> **STATED GOAL**:
Scan the lines below for the string "scene" and report how many lines contain it, giving only the number.

> **INPUT DATA**:
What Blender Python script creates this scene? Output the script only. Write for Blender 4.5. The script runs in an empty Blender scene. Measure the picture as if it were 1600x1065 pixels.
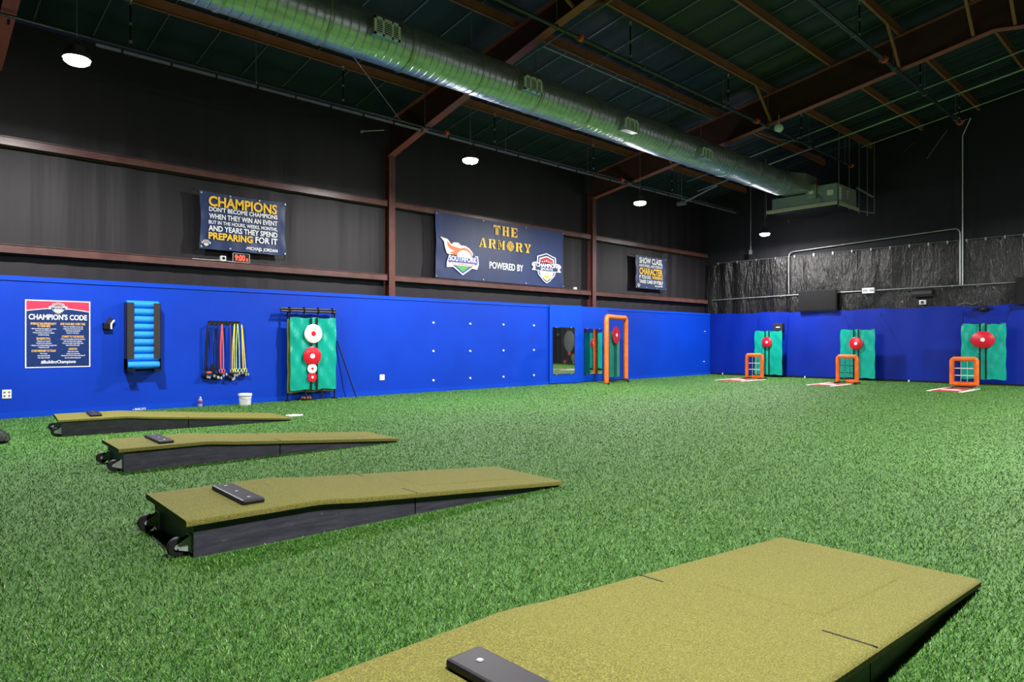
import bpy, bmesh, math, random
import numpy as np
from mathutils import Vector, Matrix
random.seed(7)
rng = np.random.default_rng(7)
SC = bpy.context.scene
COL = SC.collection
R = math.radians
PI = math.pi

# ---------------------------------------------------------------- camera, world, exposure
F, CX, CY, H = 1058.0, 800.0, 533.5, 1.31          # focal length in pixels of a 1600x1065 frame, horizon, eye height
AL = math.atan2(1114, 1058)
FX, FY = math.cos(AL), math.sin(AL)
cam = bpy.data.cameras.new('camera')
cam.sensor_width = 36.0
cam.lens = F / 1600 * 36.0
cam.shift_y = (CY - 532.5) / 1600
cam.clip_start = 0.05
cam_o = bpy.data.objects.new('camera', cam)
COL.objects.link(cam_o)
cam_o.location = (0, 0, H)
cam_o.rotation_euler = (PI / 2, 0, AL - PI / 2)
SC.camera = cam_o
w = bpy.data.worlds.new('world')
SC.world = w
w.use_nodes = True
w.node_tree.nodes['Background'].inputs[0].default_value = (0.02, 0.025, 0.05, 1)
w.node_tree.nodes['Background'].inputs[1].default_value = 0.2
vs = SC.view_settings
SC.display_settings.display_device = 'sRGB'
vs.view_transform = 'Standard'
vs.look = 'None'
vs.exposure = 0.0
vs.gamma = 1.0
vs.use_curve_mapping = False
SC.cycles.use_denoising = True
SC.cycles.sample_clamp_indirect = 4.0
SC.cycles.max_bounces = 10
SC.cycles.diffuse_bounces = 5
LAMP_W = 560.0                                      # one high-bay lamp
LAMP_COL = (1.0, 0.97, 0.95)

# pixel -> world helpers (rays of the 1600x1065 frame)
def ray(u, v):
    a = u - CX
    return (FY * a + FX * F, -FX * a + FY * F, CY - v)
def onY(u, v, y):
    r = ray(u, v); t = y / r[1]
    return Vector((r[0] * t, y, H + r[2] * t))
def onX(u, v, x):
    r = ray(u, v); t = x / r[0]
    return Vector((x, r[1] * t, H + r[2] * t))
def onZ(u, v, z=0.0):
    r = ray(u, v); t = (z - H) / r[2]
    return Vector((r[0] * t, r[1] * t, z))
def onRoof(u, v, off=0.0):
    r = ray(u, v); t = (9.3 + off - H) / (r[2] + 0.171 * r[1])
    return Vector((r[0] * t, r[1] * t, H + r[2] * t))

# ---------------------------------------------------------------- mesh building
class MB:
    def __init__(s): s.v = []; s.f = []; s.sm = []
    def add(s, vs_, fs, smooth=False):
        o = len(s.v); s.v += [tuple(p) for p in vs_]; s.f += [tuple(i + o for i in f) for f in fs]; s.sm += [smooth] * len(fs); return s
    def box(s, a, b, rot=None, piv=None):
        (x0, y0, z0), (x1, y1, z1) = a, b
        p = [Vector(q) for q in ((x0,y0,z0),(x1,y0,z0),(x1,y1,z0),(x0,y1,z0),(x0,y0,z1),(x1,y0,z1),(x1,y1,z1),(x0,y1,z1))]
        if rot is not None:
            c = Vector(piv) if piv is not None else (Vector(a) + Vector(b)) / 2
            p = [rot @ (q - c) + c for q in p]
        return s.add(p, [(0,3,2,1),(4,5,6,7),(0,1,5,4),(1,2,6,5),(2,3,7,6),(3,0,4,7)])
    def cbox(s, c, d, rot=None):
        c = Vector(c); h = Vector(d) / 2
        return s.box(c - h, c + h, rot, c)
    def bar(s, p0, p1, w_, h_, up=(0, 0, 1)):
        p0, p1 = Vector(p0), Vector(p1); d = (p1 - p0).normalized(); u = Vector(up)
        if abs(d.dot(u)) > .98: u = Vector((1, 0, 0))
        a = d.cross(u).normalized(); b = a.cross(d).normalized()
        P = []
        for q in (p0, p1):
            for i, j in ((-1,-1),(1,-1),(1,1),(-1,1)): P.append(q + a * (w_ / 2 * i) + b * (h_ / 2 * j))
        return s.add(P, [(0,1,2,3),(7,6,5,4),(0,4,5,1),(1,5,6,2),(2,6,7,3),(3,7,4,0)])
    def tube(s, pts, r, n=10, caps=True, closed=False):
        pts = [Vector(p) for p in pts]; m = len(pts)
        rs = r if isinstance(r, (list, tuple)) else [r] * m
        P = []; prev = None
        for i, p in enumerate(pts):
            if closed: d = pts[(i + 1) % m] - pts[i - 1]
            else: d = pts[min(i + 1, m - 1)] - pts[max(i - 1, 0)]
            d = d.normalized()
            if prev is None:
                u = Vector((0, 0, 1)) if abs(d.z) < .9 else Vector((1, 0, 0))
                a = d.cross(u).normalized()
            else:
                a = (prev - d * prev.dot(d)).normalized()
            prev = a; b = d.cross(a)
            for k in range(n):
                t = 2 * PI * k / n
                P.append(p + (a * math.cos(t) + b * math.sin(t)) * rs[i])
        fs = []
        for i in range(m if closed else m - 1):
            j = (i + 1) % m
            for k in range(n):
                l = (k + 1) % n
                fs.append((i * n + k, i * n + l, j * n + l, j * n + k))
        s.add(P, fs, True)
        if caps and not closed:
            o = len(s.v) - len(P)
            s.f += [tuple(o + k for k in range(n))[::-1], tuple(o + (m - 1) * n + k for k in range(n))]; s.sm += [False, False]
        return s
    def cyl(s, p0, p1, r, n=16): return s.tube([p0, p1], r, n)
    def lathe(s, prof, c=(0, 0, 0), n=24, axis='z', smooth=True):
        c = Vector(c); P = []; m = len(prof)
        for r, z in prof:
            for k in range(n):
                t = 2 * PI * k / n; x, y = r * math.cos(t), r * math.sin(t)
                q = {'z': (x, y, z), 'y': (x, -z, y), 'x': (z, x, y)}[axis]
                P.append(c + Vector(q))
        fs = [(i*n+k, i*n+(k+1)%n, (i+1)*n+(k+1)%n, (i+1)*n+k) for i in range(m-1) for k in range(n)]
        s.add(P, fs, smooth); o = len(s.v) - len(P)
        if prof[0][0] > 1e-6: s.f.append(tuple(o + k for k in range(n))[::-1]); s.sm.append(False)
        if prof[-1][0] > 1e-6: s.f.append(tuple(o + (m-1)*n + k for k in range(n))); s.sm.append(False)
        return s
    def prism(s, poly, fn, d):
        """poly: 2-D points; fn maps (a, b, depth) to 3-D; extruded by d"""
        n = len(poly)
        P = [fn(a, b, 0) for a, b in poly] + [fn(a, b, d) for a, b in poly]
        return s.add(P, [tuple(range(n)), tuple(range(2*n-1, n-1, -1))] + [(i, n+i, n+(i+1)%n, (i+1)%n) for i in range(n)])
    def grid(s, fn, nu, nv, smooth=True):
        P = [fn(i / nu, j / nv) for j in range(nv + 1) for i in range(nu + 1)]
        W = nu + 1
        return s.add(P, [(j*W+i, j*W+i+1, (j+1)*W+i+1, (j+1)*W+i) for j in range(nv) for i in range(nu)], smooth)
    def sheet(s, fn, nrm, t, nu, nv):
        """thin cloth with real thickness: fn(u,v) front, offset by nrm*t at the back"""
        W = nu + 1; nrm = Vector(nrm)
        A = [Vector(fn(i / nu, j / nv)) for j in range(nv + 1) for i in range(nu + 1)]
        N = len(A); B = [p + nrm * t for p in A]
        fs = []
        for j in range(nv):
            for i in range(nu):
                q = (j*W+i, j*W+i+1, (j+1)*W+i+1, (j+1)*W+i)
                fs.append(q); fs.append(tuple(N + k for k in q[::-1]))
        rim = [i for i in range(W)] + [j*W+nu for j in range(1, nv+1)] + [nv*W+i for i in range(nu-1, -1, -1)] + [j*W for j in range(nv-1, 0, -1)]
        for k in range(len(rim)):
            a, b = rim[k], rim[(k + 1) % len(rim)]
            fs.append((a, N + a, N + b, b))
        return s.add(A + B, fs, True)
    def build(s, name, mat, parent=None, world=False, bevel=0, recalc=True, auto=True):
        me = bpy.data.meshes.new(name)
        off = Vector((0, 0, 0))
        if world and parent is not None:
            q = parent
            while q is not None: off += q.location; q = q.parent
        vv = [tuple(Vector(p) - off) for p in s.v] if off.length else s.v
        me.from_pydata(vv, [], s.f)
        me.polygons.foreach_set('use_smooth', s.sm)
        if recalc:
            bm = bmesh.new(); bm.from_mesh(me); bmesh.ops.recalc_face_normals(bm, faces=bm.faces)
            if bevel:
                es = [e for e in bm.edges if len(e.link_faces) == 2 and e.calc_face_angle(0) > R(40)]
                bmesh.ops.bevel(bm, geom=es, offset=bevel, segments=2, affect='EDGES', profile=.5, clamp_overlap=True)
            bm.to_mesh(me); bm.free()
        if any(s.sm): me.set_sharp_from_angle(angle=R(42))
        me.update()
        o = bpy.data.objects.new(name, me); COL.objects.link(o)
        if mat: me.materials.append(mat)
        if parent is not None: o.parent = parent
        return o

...

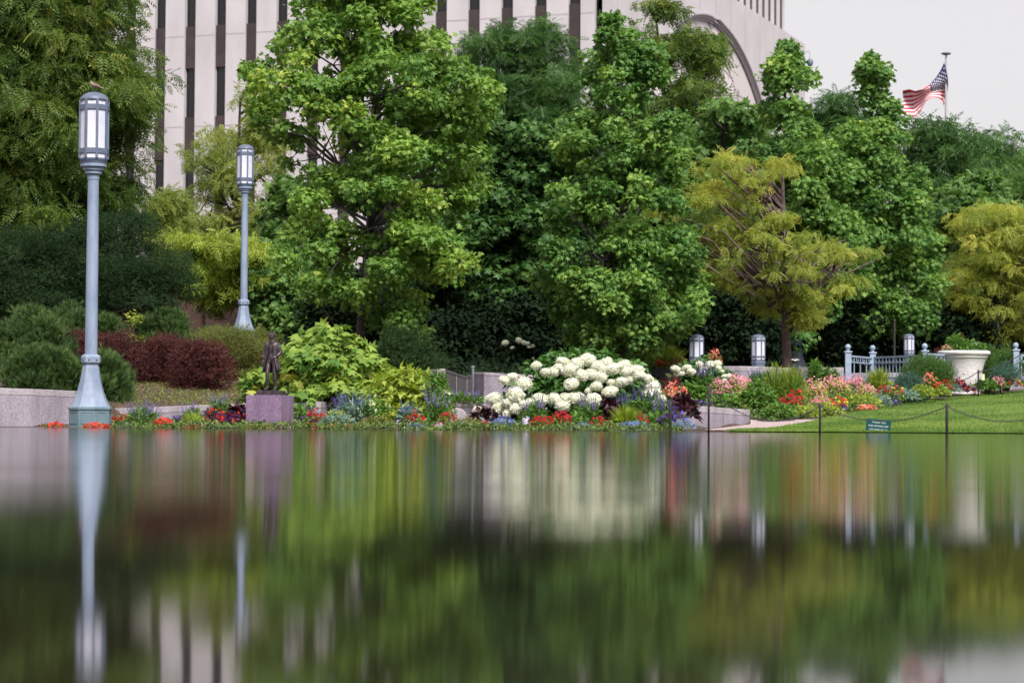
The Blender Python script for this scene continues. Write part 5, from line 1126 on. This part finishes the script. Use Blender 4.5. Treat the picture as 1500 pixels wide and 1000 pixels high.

> **COMPLETE ANSWER**:
3